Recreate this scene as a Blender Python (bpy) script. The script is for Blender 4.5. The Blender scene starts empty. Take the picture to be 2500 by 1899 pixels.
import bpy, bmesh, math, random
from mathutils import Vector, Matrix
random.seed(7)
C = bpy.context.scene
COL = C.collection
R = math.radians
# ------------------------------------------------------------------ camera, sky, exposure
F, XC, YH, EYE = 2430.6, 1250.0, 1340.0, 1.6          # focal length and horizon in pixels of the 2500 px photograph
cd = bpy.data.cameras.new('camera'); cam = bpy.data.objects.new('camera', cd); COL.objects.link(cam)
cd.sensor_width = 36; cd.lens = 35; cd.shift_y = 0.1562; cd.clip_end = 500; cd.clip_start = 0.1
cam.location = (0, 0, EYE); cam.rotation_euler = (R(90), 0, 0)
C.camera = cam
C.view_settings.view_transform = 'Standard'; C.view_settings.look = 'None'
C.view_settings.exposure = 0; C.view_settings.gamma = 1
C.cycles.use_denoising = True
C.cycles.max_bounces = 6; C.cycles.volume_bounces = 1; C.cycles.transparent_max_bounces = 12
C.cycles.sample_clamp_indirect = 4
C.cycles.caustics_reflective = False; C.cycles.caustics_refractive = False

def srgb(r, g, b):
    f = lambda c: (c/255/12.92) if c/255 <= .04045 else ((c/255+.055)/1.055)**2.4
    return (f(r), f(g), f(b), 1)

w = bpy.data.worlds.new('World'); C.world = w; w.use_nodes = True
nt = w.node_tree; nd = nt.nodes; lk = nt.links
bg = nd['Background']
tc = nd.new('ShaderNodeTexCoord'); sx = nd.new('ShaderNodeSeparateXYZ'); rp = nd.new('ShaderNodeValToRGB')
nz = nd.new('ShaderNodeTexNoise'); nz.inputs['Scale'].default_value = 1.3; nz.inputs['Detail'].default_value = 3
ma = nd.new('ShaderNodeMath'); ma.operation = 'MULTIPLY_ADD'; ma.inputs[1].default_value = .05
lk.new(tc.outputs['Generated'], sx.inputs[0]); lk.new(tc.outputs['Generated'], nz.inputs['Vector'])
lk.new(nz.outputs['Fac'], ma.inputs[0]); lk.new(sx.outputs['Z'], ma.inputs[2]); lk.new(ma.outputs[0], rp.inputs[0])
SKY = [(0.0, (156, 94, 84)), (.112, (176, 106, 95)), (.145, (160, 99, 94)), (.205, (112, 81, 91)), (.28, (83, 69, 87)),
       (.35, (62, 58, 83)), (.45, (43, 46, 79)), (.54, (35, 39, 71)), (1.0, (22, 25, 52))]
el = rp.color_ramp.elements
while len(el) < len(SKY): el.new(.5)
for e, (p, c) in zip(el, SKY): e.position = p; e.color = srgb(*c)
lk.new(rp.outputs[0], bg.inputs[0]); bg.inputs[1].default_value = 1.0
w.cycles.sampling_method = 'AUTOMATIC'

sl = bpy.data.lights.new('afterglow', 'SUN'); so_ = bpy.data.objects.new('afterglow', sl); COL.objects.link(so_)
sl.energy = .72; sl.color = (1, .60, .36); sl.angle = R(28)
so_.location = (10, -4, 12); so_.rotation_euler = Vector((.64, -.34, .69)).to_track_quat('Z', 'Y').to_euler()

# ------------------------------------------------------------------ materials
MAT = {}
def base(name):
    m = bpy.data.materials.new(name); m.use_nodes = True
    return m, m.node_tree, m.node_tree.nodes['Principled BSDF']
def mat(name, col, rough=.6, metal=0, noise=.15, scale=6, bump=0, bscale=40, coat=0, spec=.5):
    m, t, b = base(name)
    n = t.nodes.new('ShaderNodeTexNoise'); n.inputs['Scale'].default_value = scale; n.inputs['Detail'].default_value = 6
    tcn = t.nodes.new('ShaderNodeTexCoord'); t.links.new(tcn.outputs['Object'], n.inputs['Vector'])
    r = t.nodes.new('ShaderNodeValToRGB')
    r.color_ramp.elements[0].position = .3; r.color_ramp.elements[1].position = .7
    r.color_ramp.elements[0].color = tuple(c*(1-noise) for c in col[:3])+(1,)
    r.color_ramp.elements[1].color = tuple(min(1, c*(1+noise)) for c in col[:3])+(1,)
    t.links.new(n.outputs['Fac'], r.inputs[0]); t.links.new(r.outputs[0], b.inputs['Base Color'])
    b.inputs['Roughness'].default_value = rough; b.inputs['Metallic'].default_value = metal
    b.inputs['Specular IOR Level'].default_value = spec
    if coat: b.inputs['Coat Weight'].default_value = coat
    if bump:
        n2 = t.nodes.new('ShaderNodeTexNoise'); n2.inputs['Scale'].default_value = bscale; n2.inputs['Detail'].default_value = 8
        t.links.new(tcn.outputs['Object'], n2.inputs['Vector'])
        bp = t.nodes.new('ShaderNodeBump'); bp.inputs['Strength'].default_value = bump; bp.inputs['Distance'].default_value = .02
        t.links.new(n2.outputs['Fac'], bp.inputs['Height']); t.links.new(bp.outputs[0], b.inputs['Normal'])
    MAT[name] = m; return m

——

§ **WHAT THE EXERCISE ASKS**
Write the material out again word for word.

§ **EXERCISE ANSWER**
Recreate this scene as a Blender Python (bpy) script. The script is for Blender 4.5. The Blender scene starts empty. Take the picture to be 2500 by 1899 pixels.
import bpy, bmesh, math, random
from mathutils import Vector, Matrix
random.seed(7)
C = bpy.context.scene
COL = C.collection
R = math.radians
# ------------------------------------------------------------------ camera, sky, exposure
F, XC, YH, EYE = 2430.6, 1250.0, 1340.0, 1.6          # focal length and horizon in pixels of the 2500 px photograph
cd = bpy.data.cameras.new('camera'); cam = bpy.data.objects.new('camera', cd); COL.objects.link(cam)
cd.sensor_width = 36; cd.lens = 35; cd.shift_y = 0.1562; cd.clip_end = 500; cd.clip_start = 0.1
cam.location = (0, 0, EYE); cam.rotation_euler = (R(90), 0, 0)
C.camera = cam
C.view_settings.view_transform = 'Standard'; C.view_settings.look = 'None'
C.view_settings.exposure = 0; C.view_settings.gamma = 1
C.cycles.use_denoising = True
C.cycles.max_bounces = 6; C.cycles.volume_bounces = 1; C.cycles.transparent_max_bounces = 12
C.cycles.sample_clamp_indirect = 4
C.cycles.caustics_reflective = False; C.cycles.caustics_refractive = False

def srgb(r, g, b):
    f = lambda c: (c/255/12.92) if c/255 <= .04045 else ((c/255+.055)/1.055)**2.4
    return (f(r), f(g), f(b), 1)

w = bpy.data.worlds.new('World'); C.world = w; w.use_nodes = True
nt = w.node_tree; nd = nt.nodes; lk = nt.links
bg = nd['Background']
tc = nd.new('ShaderNodeTexCoord'); sx = nd.new('ShaderNodeSeparateXYZ'); rp = nd.new('ShaderNodeValToRGB')
nz = nd.new('ShaderNodeTexNoise'); nz.inputs['Scale'].default_value = 1.3; nz.inputs['Detail'].default_value = 3
ma = nd.new('ShaderNodeMath'); ma.operation = 'MULTIPLY_ADD'; ma.inputs[1].default_value = .05
lk.new(tc.outputs['Generated'], sx.inputs[0]); lk.new(tc.outputs['Generated'], nz.inputs['Vector'])
lk.new(nz.outputs['Fac'], ma.inputs[0]); lk.new(sx.outputs['Z'], ma.inputs[2]); lk.new(ma.outputs[0], rp.inputs[0])
SKY = [(0.0, (156, 94, 84)), (.112, (176, 106, 95)), (.145, (160, 99, 94)), (.205, (112, 81, 91)), (.28, (83, 69, 87)),
       (.35, (62, 58, 83)), (.45, (43, 46, 79)), (.54, (35, 39, 71)), (1.0, (22, 25, 52))]
el = rp.color_ramp.elements
while len(el) < len(SKY): el.new(.5)
for e, (p, c) in zip(el, SKY): e.position = p; e.color = srgb(*c)
lk.new(rp.outputs[0], bg.inputs[0]); bg.inputs[1].default_value = 1.0
w.cycles.sampling_method = 'AUTOMATIC'

sl = bpy.data.lights.new('afterglow', 'SUN'); so_ = bpy.data.objects.new('afterglow', sl); COL.objects.link(so_)
sl.energy = .72; sl.color = (1, .60, .36); sl.angle = R(28)
so_.location = (10, -4, 12); so_.rotation_euler = Vector((.64, -.34, .69)).to_track_quat('Z', 'Y').to_euler()

# ------------------------------------------------------------------ materials
MAT = {}
def base(name):
    m = bpy.data.materials.new(name); m.use_nodes = True
    return m, m.node_tree, m.node_tree.nodes['Principled BSDF']
def mat(name, col, rough=.6, metal=0, noise=.15, scale=6, bump=0, bscale=40, coat=0, spec=.5):
    m, t, b = base(name)
    n = t.nodes.new('ShaderNodeTexNoise'); n.inputs['Scale'].default_value = scale; n.inputs['Detail'].default_value = 6
    tcn = t.nodes.new('ShaderNodeTexCoord'); t.links.new(tcn.outputs['Object'], n.inputs['Vector'])
    r = t.nodes.new('ShaderNodeValToRGB')
    r.color_ramp.elements[0].position = .3; r.color_ramp.elements[1].position = .7
    r.color_ramp.elements[0].color = tuple(c*(1-noise) for c in col[:3])+(1,)
    r.color_ramp.elements[1].color = tuple(min(1, c*(1+noise)) for c in col[:3])+(1,)
    t.links.new(n.outputs['Fac'], r.inputs[0]); t.links.new(r.outputs[0], b.inputs['Base Color'])
    b.inputs['Roughness'].default_value = rough; b.inputs['Metallic'].default_value = metal
    b.inputs['Specular IOR Level'].default_value = spec
    if coat: b.inputs['Coat Weight'].default_value = coat
    if bump:
        n2 = t.nodes.new('ShaderNodeTexNoise'); n2.inputs['Scale'].default_value = bscale; n2.inputs['Detail'].default_value = 8
        t.links.new(tcn.outputs['Object'], n2.inputs['Vector'])
        bp = t.nodes.new('ShaderNodeBump'); bp.inputs['Strength'].default_value = bump; bp.inputs['Distance'].default_value = .02
        t.links.new(n2.outputs['Fac'], bp.inputs['Height']); t.links.new(bp.outputs[0], b.inputs['Normal'])
    MAT[name] = m; return m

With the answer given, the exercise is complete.